Several faults lurk beneath this region, including the San Andreas Fault on the west side of the Bay area, but geologists say the parallel Hayward on the Bay's east side is the most likely to snap next.

"It is locked and loaded and ready to fire at any time," said U.S. Geological Survey seismologist Tom Brocher.

The Hayward Fault runs through one of the country's most densely populated areas; experts say 2 million people live close enough to be strongly shaken by a big quake.

It slices the earth's crust along a 50-mile swath of suburbia east of San Francisco, from exclusive hilltop manors overlooking the bay to Hayward's humble flatlands. It snakes beneath highway bridges, strip malls, nursing facilities and retirement centers, and it splits the uprights of the football stadium at the University of California, Berkeley.

"A lot of these structures are going to come down," said David P. Schwartz, chief of the USGS's Bay Area Earthquake Hazards Project.

He spoke with one foot on either side of the fault, marked by a crack that snaked through a parking lot in Hayward's business district.

Before San Francisco's Great Quake of 1906, on the San Andreas fault, there was the Great Quake of 1868 on the Hayward, a magnitude 6.9 rumbler that killed five people. Severe quakes have happened on the Hayward Fault every 151 years, give or take 23 years, meaning it is now into the danger zone.

Experts forecast the next big one will be in the potentially lethal 6.7 to 7.0 range. The Association of Bay Area Governments estimates it would wipe out some 155,000 housing units, 37,000 in San Francisco alone.

The ground on each side of the fault could shift 3 feet, meaning two objects on opposite sides could be abruptly carried a total of 6 feet apart, Schwartz said.

The Hayward Fault runs directly beneath Eden Jewelry and Loan, but the men working in the pawn shop shrugged when asked if they fear a quake.

"Honestly, it's a non-issue," said Saul Gevertz, 64.

The building was renovated about five years ago and now is essentially an enormous steel cage, designed to flex in an earthquake without breaking, said one of the building's co-owners, Darrell Davidson.

"I'm not worried-worried.

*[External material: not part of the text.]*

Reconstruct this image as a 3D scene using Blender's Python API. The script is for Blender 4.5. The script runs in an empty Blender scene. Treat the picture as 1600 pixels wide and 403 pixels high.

I've thought about it," said Davidson, 47. "I think we're in good shape. I hope to God we are."

Nickey Avila acknowledged some alarm when informed that the fractures in the pavement outside his house were caused by the fault.

"I'm thinking one day it's going to move, but if I survive it, I'll be able to say I survived one of the biggest quakes of all time," said Avila, 23.

The quake could come at any moment.

"If it moved while we were walking, it wouldn't surprise me," Schwartz said during a tour of Hayward's misaligned street curbs, warped concrete gutters and abandoned buildings. They include the former Hayward City Hall, deemed too dangerous to occupy because it's right on the fault.

The City Hall was built in 1930, during an unusually quake-free period after the Great Quake of 1906 released stress on all faults in the region.

A "virtual tour" developed by the USGS shows the Hayward Fault slashing through identifiable structures, like DeMuynck's house, but she is resolved not to worry.

"There's dangers all around us, all the time, so if we thought about those dangers all the time, we wouldn't have anything else to think about," said DeMuynck, 62. "We just come home and say, 'The house is still here.' We're OK for another day."